Core Rulebook, Combat, Actions wrote:

Miscellaneous Actions

The following actions take a variable amount of time to accomplish or otherwise work differently than other actions.

Take 5-Foot Step

You can move 5 feet in any round when you don't perform any other kind of movement. Taking this 5-foot step never provokes an attack of opportunity. You can't take more than one 5-foot step in a round, and you can't take a 5-foot step in the same round that you move any distance.


DM_Blake wrote:

A "5-foot step" is not a "move action", regular or otherwise. It's a "miscellaneous action":

Core Rulebook, Combat, Actions wrote:
Drawing a weapon so that you can use it in combat, or putting it away so that you have a free hand, requires a move action.

And:

Core Rulebook, Combat, Actions wrote:
If you have a base attack bonus of +1 or higher, you may draw a weapon as a free action combined with a regular move.

And most importantly:

Core Rulebook, Combat, Actions wrote:

Miscellaneous Actions

The following actions take a variable amount of time to accomplish or otherwise work differently than other actions.

Take 5-Foot Step

You can move 5 feet in any round when you don't perform any other kind of movement. Taking this 5-foot step never provokes an attack of opportunity. You can't take more than one 5-foot step in a round, and you can't take a 5-foot step in the same round that you move any distance.

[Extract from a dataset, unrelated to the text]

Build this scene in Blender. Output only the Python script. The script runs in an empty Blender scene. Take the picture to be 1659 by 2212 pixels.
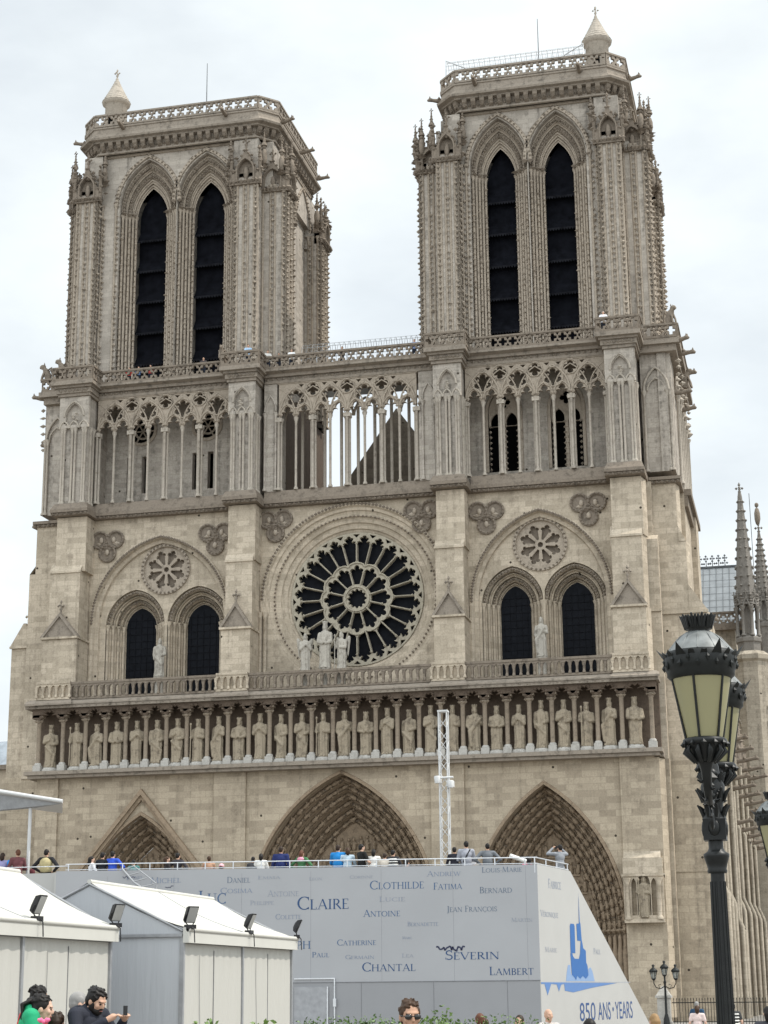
import bpy, bmesh, math, random
from math import sin, cos, pi, radians, sqrt, acos
from mathutils import Vector, Matrix
from mathutils.geometry import tessellate_polygon

random.seed(7)
scene = bpy.context.scene
C = scene.collection

# ------------------------------------------------------------------ camera
YAW, PITCH, ROLL = .2305, .2639, -.0095
cy_, sy_, cp_, sp_ = cos(YAW), sin(YAW), cos(PITCH), sin(PITCH)
fwd = Vector((-sy_ * cp_, cy_ * cp_, sp_))
r0 = Vector((cy_, sy_, 0)); u0 = r0.cross(fwd)
rgt = cos(ROLL) * r0 + sin(ROLL) * u0
upv = -sin(ROLL) * r0 + cos(ROLL) * u0
cd = bpy.data.cameras.new('camera')
cam = bpy.data.objects.new('camera', cd); C.objects.link(cam)
cam.matrix_world = Matrix(((rgt.x, upv.x, -fwd.x, 29.7144), (rgt.y, upv.y, -fwd.y, -115.0548),
                           (rgt.z, upv.z, -fwd.z, 1.9), (0, 0, 0, 1)))
cd.sensor_fit = 'HORIZONTAL'; cd.sensor_width = 36; cd.lens = 3810.38 / 1659 * 36
cd.clip_start = .1; cd.clip_end = 5000
scene.camera = cam

# ------------------------------------------------------------------ light
SUN_AZ, SUN_EL = radians(80), radians(55)          # from +Y towards +X
world = bpy.data.worlds.new('World'); scene.world = world; world.use_nodes = True
nt = world.node_tree; nt.nodes.clear()
def wn(t, **k):
    n = nt.nodes.new(t)
    for a, b in k.items(): setattr(n, a, b)
    return n
out = wn('ShaderNodeOutputWorld'); bg = wn('ShaderNodeBackground'); nt.links.new(bg.outputs[0], out.inputs[0])
sky = wn('ShaderNodeTexSky', sky_type='NISHITA', sun_disc=False, sun_elevation=SUN_EL, sun_rotation=SUN_AZ)
tc = wn('ShaderNodeTexCoord')
mp = wn('ShaderNodeMapping'); mp.inputs['Scale'].default_value = (1.0, 1.0, 2.2)
mp.inputs['Location'].default_value = (.35, .1, .2)
nt.links.new(tc.outputs['Generated'], mp.inputs[0])
n1 = wn('ShaderNodeTexNoise'); n1.inputs['Scale'].default_value = 3.6; n1.inputs['Detail'].default_value = 6; n1.inputs['Roughness'].default_value = .55
nt.links.new(mp.outputs[0], n1.inputs['Vector'])
rp = wn('ShaderNodeValToRGB'); rp.color_ramp.elements[0].position = .30; rp.color_ramp.elements[1].position = .60
rp.color_ramp.elements[0].color = (.74, .74, .74, 1); rp.color_ramp.elements[1].color = (1, 1, 1, 1)
nt.links.new(n1.outputs[0], rp.inputs[0])
# the cloud sheet is brighter over the west (behind the camera) than over the cathedral
dt = wn('ShaderNodeVectorMath', operation='DOT_PRODUCT'); dt.inputs[1].default_value = (.1, -.6, .8)
nt.links.new(tc.outputs['Generated'], dt.inputs[0])
mr = wn('ShaderNodeMapRange'); mr.inputs['From Min'].default_value = -.12; mr.inputs['From Max'].default_value = .85
mr.inputs['To Min'].default_value = 11.0; mr.inputs['To Max'].default_value = 22.0
nt.links.new(dt.outputs['Value'], mr.inputs['Value'])
n2 = wn('ShaderNodeTexNoise'); n2.inputs['Scale'].default_value = 7; n2.inputs['Detail'].default_value = 5
nt.links.new(mp.outputs[0], n2.inputs['Vector'])
m2 = wn('ShaderNodeMapRange'); m2.inputs['From Min'].default_value = .3; m2.inputs['From Max'].default_value = .7
m2.inputs['To Min'].default_value = .93; m2.inputs['To Max'].default_value = 1.05
nt.links.new(n2.outputs[0], m2.inputs['Value'])
mu = wn('ShaderNodeMath', operation='MULTIPLY'); nt.links.new(mr.outputs[0], mu.inputs[0]); nt.links.new(m2.outputs[0], mu.inputs[1])
cc = wn('ShaderNodeMix', data_type='RGBA', blend_type='MULTIPLY'); cc.inputs[0].default_value = 1
cc.inputs[6].default_value = (.925, .985, 1.01, 1); nt.links.new(mu.outputs[0], cc.inputs[7])
mx = wn('ShaderNodeMix', data_type='RGBA'); nt.links.new(rp.outputs[0], mx.inputs[0])
nt.links.new(sky.outputs[0], mx.inputs[6]); nt.links.new(cc.outputs[2], mx.inputs[7])
nt.links.new(mx.outputs[2], bg.inputs[0]); bg.inputs[1].default_value = .1

sd = bpy.data.lights.new('sun', 'SUN'); sd.energy = 3.4; sd.angle = radians(.6); sd.color = (1, .95, .87)
sun = bpy.data.objects.new('sun', sd); C.objects.link(sun)
sv = Vector((cos(SUN_EL) * sin(SUN_AZ), cos(SUN_EL) * cos(SUN_AZ), sin(SUN_EL)))
sun.rotation_euler = sv.to_track_quat('Z', 'Y').to_euler(); sun.location = (60, 0, 90)
vs = scene.view_settings
vs.view_transform = 'Standard'; vs.look = 'None'; vs.gamma = 1; vs.use_curve_mapping = False; vs.exposure = 0.0

# ------------------------------------------------------------------ materials
MATS = {}
def newmat(name):
    m = bpy.data.materials.new(name); m.use_nodes = True
    b = m.node_tree.nodes['Principled BSDF']
    return m, m.node_tree, b
def plain(name, col, rough=.6, metal=0, var=.12, scale=6, spec=.3, trans=0):
    if name in MATS: return MATS[name]
    m, t, b = newmat(name)
    n = t.nodes.new('ShaderNodeTexNoise'); n.inputs['Scale'].default_value = scale; n.inputs['Detail'].default_value = 5
    g = t.nodes.new('ShaderNodeNewGeometry'); t.links.new(g.outputs['Position'], n.inputs['Vector'])
    r = t.nodes.new('ShaderNodeValToRGB')
    r.color_ramp.elements[0].position = .3; r.color_ramp.elements[1].position = .7
    r.color_ramp.elements[0].color = tuple(c * (1 - var) for c in col) + (1,)
    r.color_ramp.elements[1].color = tuple(min(1, c * (1 + var)) for c in col) + (1,)
    t.links.new(n.outputs[0], r.inputs[0]); t.links.new(r.outputs[0], b.inputs['Base Color'])
    b.inputs['Roughness'].default_value = rough; b.inputs['Metallic'].default_value = metal
    b.inputs['Specular IOR Level'].default_value = spec
    if trans: b.inputs['Transmission Weight'].default_value = trans
    MATS[name] = m; return m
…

Hmm, I see. It counts as no action, just that it "replaces" a move action. The same question applies then, but the distance is 10 feet away, not 5.

The opposite goes for the example as well. Starting with a 2 handed weapon and moving into a 1 handed/shield combination. Taking away the full attack and replacing it with a standard for both examples.


A 5-foot step doesn't actually "replace a move action". It is its own special kind of miscellaneous action that you can use any time. You can even use it if you use a move action to do something that isn't a "regular move", such as standing up or getting an item out of a belt pouch. So, you could, for example, take a 5-foot step away from an enemy, use a move action to ready a potion, then use your standard action to drink the potion - this sequence uses a 5-foot step, a move action, and a standard action.

Note that "regular move" requires you to actually move. Like, (usually) walk with your feet (but more than a 5-foot step), although flying, swimming, etc., are other ways to make a "regular move". There are other "Move Actions" like standing up, opening a door, etc., but those are not a "regular move".

If you use a move action for anything at all, thn you only have a standard action left (with which you can only make one attack) so you cannot (normally) Full Attack at all if you move.

So, if you have a shield and 1H weapon readied, and you decide to use a Move Action to move ANY distance to approach an opponent, then, as part of that "regular move" you can drop the weapon as a free action and, if you have BAB 1+, you can also drop the shield as a free action. No problem. You can also draw a weapon as a free action as part of that "regular move" if your BAB is 1 or higher, so drawing your 2H weapon is also no problem.

But since you now have only a Standard Action left, you may only attack your enemy one time. Period. So the answer to your edited question about whether you can do this with a standard attack is "Yes", but not with a full attack.


You must use a quickdraw shield (APG) in concert with the quickdraw feat to do this. On the bright side that basically gets you all the benefit of three handed sword and board except on and against AoOs. And against readied actions, of course. In this context quickdraw becomes a defense feat that isn't Crane Style that doesn't suck.

Or now that I think about it you could get an animated shield and save yourself a feat. And have a better shield since you can animate a heavy shield and quickdraw shields are light. Actually, given that the price gap between a +X animated shield and a +X+1 quickdraw shield is half the price gap between a +X keen weapon and a +X weapon the animated property is a pretty cheap price to save a feat.